With the embodiment in FIGS. 10-12, the two conduits 4 and 5 are connected with each other via a connecting line 26, and the two conduits 5 and 6 via a connecting line 31. It is possible to divide the support beam 1 into discrete work sections 22 to 25 (FIG. 1) of different size by means of cut-off plugs. These sections 22 to 25 can have any arbitrary number of propellant nozzles 13. Thus it is possible, as described above, to purposefully aspirate objects independently of each other, and to again purposefully deposit objects independently of each other in the individual sections 22 to 25 by actuating the check valves 28 and 32. If the sectional support is divided into sections, the sections for aspirating and the sections for blowing-off can be of different sizes. Depending on the intended use, these sections can be arbitrarily combined.

Moreover, it can be seen in FIG. 11 that the connecting conduit 11 is connected with a stepped bore 34. A pressure sensor 35 has been installed in this stepped bore 34, by means of which the pressure in the suction connector 12, or respectively at the suction gripper 2, can be detected. When the sensor 35 has registered the desired vacuum, the check valve 28 is closed and the work circuit 5 is disconnected from the compressed air conduit 4 by this, so that no compressed air is used. As soon as the vacuum falls below a predetermined value, the check valve 28 is opened again and air is aspirated from the suction gripper 2 by means of the propellant nozzle 13. This sensor 35 can also be provided in each section and with the other embodiments.

As a whole it is possible to clearly see in the drawings that it is possible to achieve a relatively simple structure with relatively few components by employing an extruded section as the housing for the individual ejectors. Moreover, the extruded section is used as the support beam 1, by means of which the object(s) can be directly grasped and manipulated by the suction grippers 2. It is not necessary to dispose any interfering hose assemblies, or respectively any electrical lines, which freely move about.
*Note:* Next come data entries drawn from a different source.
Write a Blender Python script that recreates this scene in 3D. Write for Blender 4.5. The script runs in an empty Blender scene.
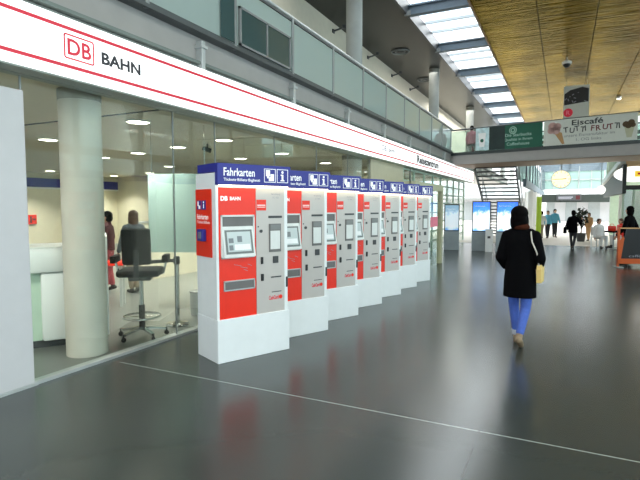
import bpy, bmesh, math, random
from mathutils import Vector, Matrix
random.seed(7)
PI = math.pi
C = bpy.context.scene.collection
R = math.radians

# ------------------------------------------------------------------ materials
def lin(c):
    c = c / 255.0
    return c / 12.92 if c <= 0.04045 else ((c + 0.055) / 1.055) ** 2.4
def rgb(*c): return (lin(c[0]), lin(c[1]), lin(c[2]), 1.0)
def nodes(name):
    m = bpy.data.materials.new(name); m.use_nodes = True
    nt = m.node_tree
    return m, nt, nt.nodes['Principled BSDF']
def pbr(name, col, rough=0.5, metal=0.0, emit=0.0, var=0.06, scale=6.0, bump=0.0, ecol=None, spec=0.5):
    m, nt, b = nodes(name)
    base = rgb(*col)
    tc = nt.nodes.new('ShaderNodeTexCoord')
    nz = nt.nodes.new('ShaderNodeTexNoise'); nz.inputs['Scale'].default_value = scale; nz.inputs['Detail'].default_value = 4
    nt.links.new(tc.outputs['Object'], nz.inputs['Vector'])
    rp = nt.nodes.new('ShaderNodeValToRGB')
    rp.color_ramp.elements[0].position = 0.3; rp.color_ramp.elements[1].position = 0.7
    rp.color_ramp.elements[0].color = tuple(x * (1 - var) for x in base[:3]) + (1,)
    rp.color_ramp.elements[1].color = tuple(min(1, x * (1 + var)) for x in base[:3]) + (1,)
    nt.links.new(nz.outputs['Fac'], rp.inputs['Fac'])
    nt.links.new(rp.outputs['Color'], b.inputs['Base Color'])
    b.inputs['Roughness'].default_value = rough; b.inputs['Metallic'].default_value = metal
    b.inputs['Specular IOR Level'].default_value = spec
    if emit:
        b.inputs['Emission Color'].default_value = rgb(*(ecol or col)); b.inputs['Emission Strength'].default_value = emit
    if bump:
        bp = nt.nodes.new('ShaderNodeBump'); bp.inputs['Strength'].default_value = bump; bp.inputs['Distance'].default_value = 0.02
        nt.links.new(nz.outputs['Fac'], bp.inputs['Height']); nt.links.new(bp.outputs['Normal'], b.inputs['Normal'])
    return m
def glass(name, tint=(235, 245, 240), refl=1.0, milk=0.0, milkcol=(190, 205, 198), rough=0.0):
    m = bpy.data.materials.new(name); m.use_nodes = True; nt = m.node_tree
    nt.nodes.remove(nt.nodes['Principled BSDF']); out = nt.nodes['Material Output']
    tr = nt.nodes.new('ShaderNodeBsdfTransparent'); tr.inputs['Color'].default_value = rgb(*tint)
    body = tr
    if milk:
        df = nt.nodes.new('ShaderNodeBsdfDiffuse'); df.inputs['Color'].default_value = rgb(*milkcol)
        tl = nt.nodes.new('ShaderNodeBsdfTranslucent'); tl.inputs['Color'].default_value = rgb(*milkcol)
        a = nt.nodes.new('ShaderNodeMixShader'); a.inputs['Fac'].default_value = 0.4
        nt.links.new(df.outputs[0], a.inputs[1]); nt.links.new(tl.outputs[0], a.inputs[2])
        mk = nt.nodes.new('ShaderNodeMixShader'); mk.inputs['Fac'].default_value = milk
        nt.links.new(tr.outputs[0], mk.inputs[1]); nt.links.new(a.outputs[0], mk.inputs[2]); body = mk
    gl = nt.nodes.new('ShaderNodeBsdfGlossy'); gl.inputs['Roughness'].default_value = rough
    fr = nt.nodes.new('ShaderNodeFresnel'); fr.inputs['IOR'].default_value = 1.45
    mu = nt.nodes.new('ShaderNodeMath'); mu.operation = 'MULTIPLY'; mu.inputs[1].default_value = refl; mu.use_clamp = True
    nt.links.new(fr.outputs[0], mu.inputs[0])
    mx = nt.nodes.new('ShaderNodeMixShader')
    nt.links.new(mu.outputs[0], mx.inputs['Fac']); nt.links.new(body.outputs[0], mx.inputs[1]); nt.links.new(gl.outputs[0], mx.inputs[2])
    nt.links.new(mx.outputs[0], out.inputs['Surface'])
    return m

M = {}
def mat(key, *a, **k):
    M[key] = pbr(key, *a, **k); return M[key]
mat('white_paint', (232, 232, 230), 0.4, var=0.02)
mat('panel_grey', (206, 205, 206), 0.45, var=0.02)
mat('machine_white', (236, 240, 240), 0.35, var=0.02)
mat('red', (240, 44, 16), 0.35, var=0.03)
mat('silver', (196, 190, 184), 0.38, var=0.02, metal=0.15)
mat('blue', (38, 42, 140), 0.4, var=0.03)
mat('white_ink', (250, 250, 250), 0.5, emit=0.15)
mat('dark_ink', (45, 45, 52), 0.5)
mat('grey_ink', (150, 150, 160), 0.5)
mat('red_ink', (214, 30, 58), 0.4, emit=0.12)
mat('black', (22, 22, 24), 0.45)
mat('dark_grey', (62, 64, 66), 0.45)
mat('mid_grey', (128, 130, 128), 0.45)
mat('slot_grey', (110, 108, 106), 0.4)
mat('far_pane', (170, 176, 176), 0.4)
mat('bezel', (225, 228, 224), 0.35)
mat('screen_frame', (110, 118, 116), 0.3)
mat('screen', (176, 188, 188), 0.15, emit=0.22)
mat('screen_ui', (120, 128, 132), 0.3)
mat('screen_ui_light', (215, 220, 220), 0.3, emit=0.2)
mat('steel', (150, 156, 156), 0.35, metal=0.5)
mat('light_steel', (190, 194, 192), 0.35, metal=0.4)
mat('chrome', (205, 208, 208), 0.12, metal=1.0)
mat('beam_blue', (92, 106, 116), 0.5)
mat('glazing_bar', (205, 212, 214), 0.5)
mat('fascia_beige', (168, 164, 160), 0.6, var=0.05, scale=3)
mat('ledge_green', (112, 122, 116), 0.5)
mat('rail_dark', (70, 76, 76), 0.45)
mat('wall_cream', (222, 216, 190), 0.7, var=0.03)
mat('wall_upper', (214, 208, 190), 0.7, var=0.03)
mat('shop_ceiling', (196, 190, 168), 0.7, var=0.03)
mat('shop_floor', (104, 108, 104), 0.3, var=0.05)
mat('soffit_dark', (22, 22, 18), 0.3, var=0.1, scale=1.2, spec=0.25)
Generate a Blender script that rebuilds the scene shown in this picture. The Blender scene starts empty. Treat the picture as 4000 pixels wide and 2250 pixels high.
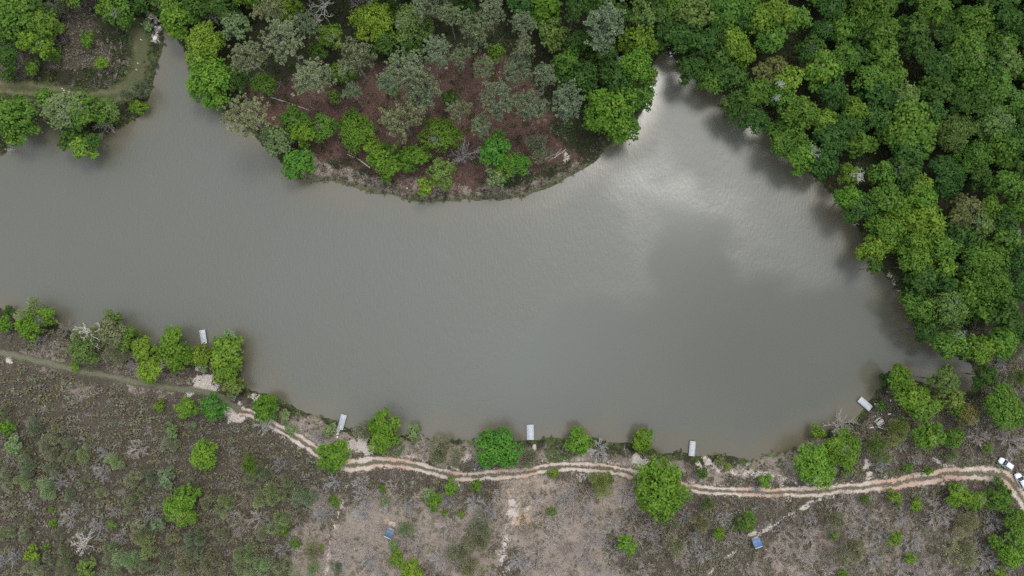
import bpy, math, random
import numpy as np
from mathutils import Vector, Matrix

R = math.radians
rnd = random.Random(7)
rng = np.random.default_rng(11)
scene = bpy.context.scene
COL = scene.collection

# ------------------------------------------------------------------ camera, sky, sun, exposure
H = 175.0
FPX = 2753.0                      # focal length in photo pixels (4000 wide)
TILT = R(2.0)
cam_d = bpy.data.cameras.new("camera")
cam_d.sensor_width = 36.0
cam_d.lens = 36.0 * FPX / 4000.0
cam_d.clip_start = 1.0
cam_d.clip_end = 9000.0
cam = bpy.data.objects.new("camera", cam_d)
cam.location = (0, 0, H)
cam.rotation_euler = (TILT, 0, 0)
COL.objects.link(cam)
scene.camera = cam

SUN_DIR = Vector((0.262, 0.365, 1.0)).normalized()
sun_el = math.asin(SUN_DIR.z)
sun_rot = math.atan2(SUN_DIR.x, SUN_DIR.y)

world = bpy.data.worlds.new("World")
scene.world = world
world.use_nodes = True
wn, wl = world.node_tree.nodes, world.node_tree.links
wn.clear()
w_out = wn.new("ShaderNodeOutputWorld")
w_bg = wn.new("ShaderNodeBackground")
w_bg.inputs["Strength"].default_value = 0.10
sky = wn.new("ShaderNodeTexSky")
sky.sky_type = 'NISHITA'
sky.sun_disc = False
sky.sun_elevation = sun_el
sky.sun_rotation = sun_rot
sky.air_density = 1.0
sky.dust_density = 1.5
geo = wn.new("ShaderNodeTexCoord")
wn1 = wn.new("ShaderNodeTexNoise")
wn1.inputs["Scale"].default_value = 2.6
wn1.inputs["Detail"].default_value = 7.0
wn1.inputs["Roughness"].default_value = 0.55
wr1 = wn.new("ShaderNodeValToRGB")
wr1.color_ramp.elements[0].position = 0.34
wr1.color_ramp.elements[0].color = (0.62, 0.62, 0.62, 1)
wr1.color_ramp.elements[1].position = 0.62
wr1.color_ramp.elements[1].color = (1, 1, 1, 1)
# bright veil of cloud round the sun
dot = wn.new("ShaderNodeVectorMath"); dot.operation = 'DOT_PRODUCT'
dot.inputs[1].default_value = SUN_DIR
mr = wn.new("ShaderNodeMapRange")
mr.inputs["From Min"].default_value = 0.55
mr.inputs["From Max"].default_value = 1.0
mr.inputs["To Min"].default_value = 0.0
mr.inputs["To Max"].default_value = 1.0
pw = wn.new("ShaderNodeMath"); pw.operation = 'POWER'; pw.inputs[1].default_value = 2.5
ml = wn.new("ShaderNodeMath"); ml.operation = 'MULTIPLY_ADD'
ml.inputs[1].default_value = 8.0; ml.inputs[2].default_value = 11.0
cc = wn.new("ShaderNodeMixRGB"); cc.blend_type = 'MULTIPLY'; cc.inputs[0].default_value = 1.0
cc.inputs[2].default_value = (0.915, 1.0, 1.10, 1)
mx = wn.new("ShaderNodeMixRGB")
wl.new(geo.outputs["Generated"], wn1.inputs["Vector"])
wl.new(wn1.outputs["Fac"], wr1.inputs["Fac"])
warp = wn.new("ShaderNodeTexNoise"); warp.inputs["Scale"].default_value = 5.0; warp.inputs["Detail"].default_value = 5.0
wl.new(geo.outputs["Generated"], warp.inputs["Vector"])
wsub = wn.new("ShaderNodeVectorMath"); wsub.operation = 'MULTIPLY_ADD'
wsub.inputs[1].default_value = (0.34, 0.34, 0.34); wsub.inputs[2].default_value = (-0.17, -0.17, -0.17)
wl.new(warp.outputs["Color"], wsub.inputs[0])
wadd = wn.new("ShaderNodeVectorMath"); wadd.operation = 'ADD'
wl.new(geo.outputs["Generated"], wadd.inputs[0]); wl.new(wsub.outputs[0], wadd.inputs[1])
def sky_patch(d, r0, r1):
    """soft cloud-sized patch of sky: 1 at its middle, 0 outside"""
    v = Vector(d).normalized()
    n = wn.new("ShaderNodeVectorMath"); n.operation = 'DISTANCE'
    n.inputs[1].default_value = v; wl.new(wadd.outputs[0], n.inputs[0])
    q = wn.new("ShaderNodeMapRange"); q.interpolation_type = 'SMOOTHSTEP'
    q.inputs["From Min"].default_value = r0; q.inputs["From Max"].default_value = r1
    q.inputs["To Min"].default_value = 1.0; q.inputs["To Max"].default_value = 0.0
    wl.new(n.outputs["Value"], q.inputs["Value"]); return q.outputs[0]
bright_cloud = sky_patch((-0.16, 0.02, 1.0), 0.03, 0.36)
blue_gap = sky_patch((0.40, -0.05, 1.0), 0.04, 0.30)
wl.new(geo.outputs["Generated"], dot.inputs[0])
wl.new(dot.outputs["Value"], mr.inputs["Value"])
wl.new(mr.outputs["Result"], pw.inputs[0])
wl.new(pw.outputs[0], ml.inputs[0])
bc = wn.new("ShaderNodeMath"); bc.operation = 'MULTIPLY_ADD'; bc.inputs[1].default_value = 17.0
wl.new(bright_cloud, bc.inputs[0]); wl.new(ml.outputs[0], bc.inputs[2])
wl.new(bc.outputs[0], cc.inputs[1])
gap = wn.new("ShaderNodeMath"); gap.operation = 'MULTIPLY_ADD'; gap.inputs[1].default_value = -0.9; gap.inputs[2].default_value = 1.0
wl.new(blue_gap, gap.inputs[0])
gm = wn.new("ShaderNodeMath"); gm.operation = 'MULTIPLY'
wl.new(wr1.outputs["Color"], gm.inputs[0]); wl.new(gap.outputs[0], gm.inputs[1])
wl.new(gm.outputs[0], mx.inputs["Fac"])
wl.new(sky.outputs["Color"], mx.inputs[1])
wl.new(cc.outputs["Color"], mx.inputs[2])
wl.new(mx.outputs["Color"], w_bg.inputs["Color"])
wl.new(w_bg.outputs["Background"], w_out.inputs["Surface"])

sun_d = bpy.data.lights.new("sun", 'SUN')
sun_d.energy = 1.2
sun_d.angle = R(18)
sun_d.color = (1.0, 0.965, 0.91)
sun = bpy.data.objects.new("sun", sun_d)
sun.rotation_euler = SUN_DIR.to_track_quat('Z', 'Y').to_euler()
sun.location = SUN_DIR * 400
COL.objects.link(sun)

vs = scene.view_settings
scene.display_settings.display_device = 'sRGB'
vs.view_transform = 'Standard'
vs.look = 'None'
vs.gamma = 1.0
vs.use_curve_mapping = False
vs.exposure = 0.28
scene.cycles.max_bounces = 6
scene.cycles.diffuse_bounces = 3
scene.cycles.glossy_bounces = 2
scene.cycles.transmission_bounces = 3
scene.cycles.transparent_max_bounces = 8
scene.cycles.use_denoising = False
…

It is furthermore possible to connect the individual modules 29 and 33, as well as other electric components, to a bus system, so that the wiring outlay is further reduced.

Claims

1. An ejector for generating a vacuum, comprising:

a housing including an exhaust air conduit for pressure gas and exhaust air; and

at least two propellant nozzles supported by said housing, said housing being arranged to provide sectional support for said at least two propellant nozzles, each propellant nozzle having a narrowed part, a diffuser section and a suction connector terminating in said narrow part.

2. The ejector as defined in claim 1, wherein said housing is extended to form said sectional support.

3. The ejector as defined in claim 2, wherein said extruded housing section has receivers, arranged in a guide pattern, for said at least two propellant nozzles.

4. The ejector as defined in claim 2, wherein said sectional support has at least one conduit.

5. The ejector as defined in claim 4, wherein said sectional support includes a compressed air conduit.

6. The ejector as defined in claim 5, further comprising:

a check valve, wherein said housing further including a connecting line in which said check valve is situated, and a work conduit connected with said at least two propellant nozzles, wherein said compressed air conduit is pneumatically connected via said connecting line with said work conduit.

7. The ejector as defined in claim 6, further comprising:

a further check valve, wherein said housing further including a blowoff conduit, and wherein said blow-off conduit is pneumatically connected via said further check valve with one of: said exhaust conduit, said work conduit, and said exhaust conduit and said work conduit.

8. The ejector as defined in claim 7, further comprising:

cut-off plugs, wherein said housing is divided into discrete, individually actuated sections by means of said cut-off plugs.

9. The ejector as defined in claim 5, further comprising:

a vacuum detecting sensor, which, as a function of the detected vacuum, connects said at least two propellant nozzles with said compressed air conduit.

10. The ejector as defined in claim 1, further comprising:

a plurality of suction connectors and suction grippers, each suction gripper being connected to a respective suction connector, wherein said housing comprises a support beam to which said suction connectors are connected.

11. The ejector as defined in claim 10, wherein said suction connectors are screwed into said support beam.

12. The ejector as defined in claim 7, further comprising:

a muffling device, said muffling device being provided in said blowoff conduit.

13. The ejector as defined in claim 12, wherein said muffling device comprises a foam material.

14. The ejector as defined in claim 8, wherein said discrete, individually actuated sections have an arbitrarily selectable size.

15. The ejector as defied in claim 8, wherein said discrete, individually actuated sections have one of: at least one propellant nozzle, at least one check valve, and at least one propellant nozzle and at least one check valve.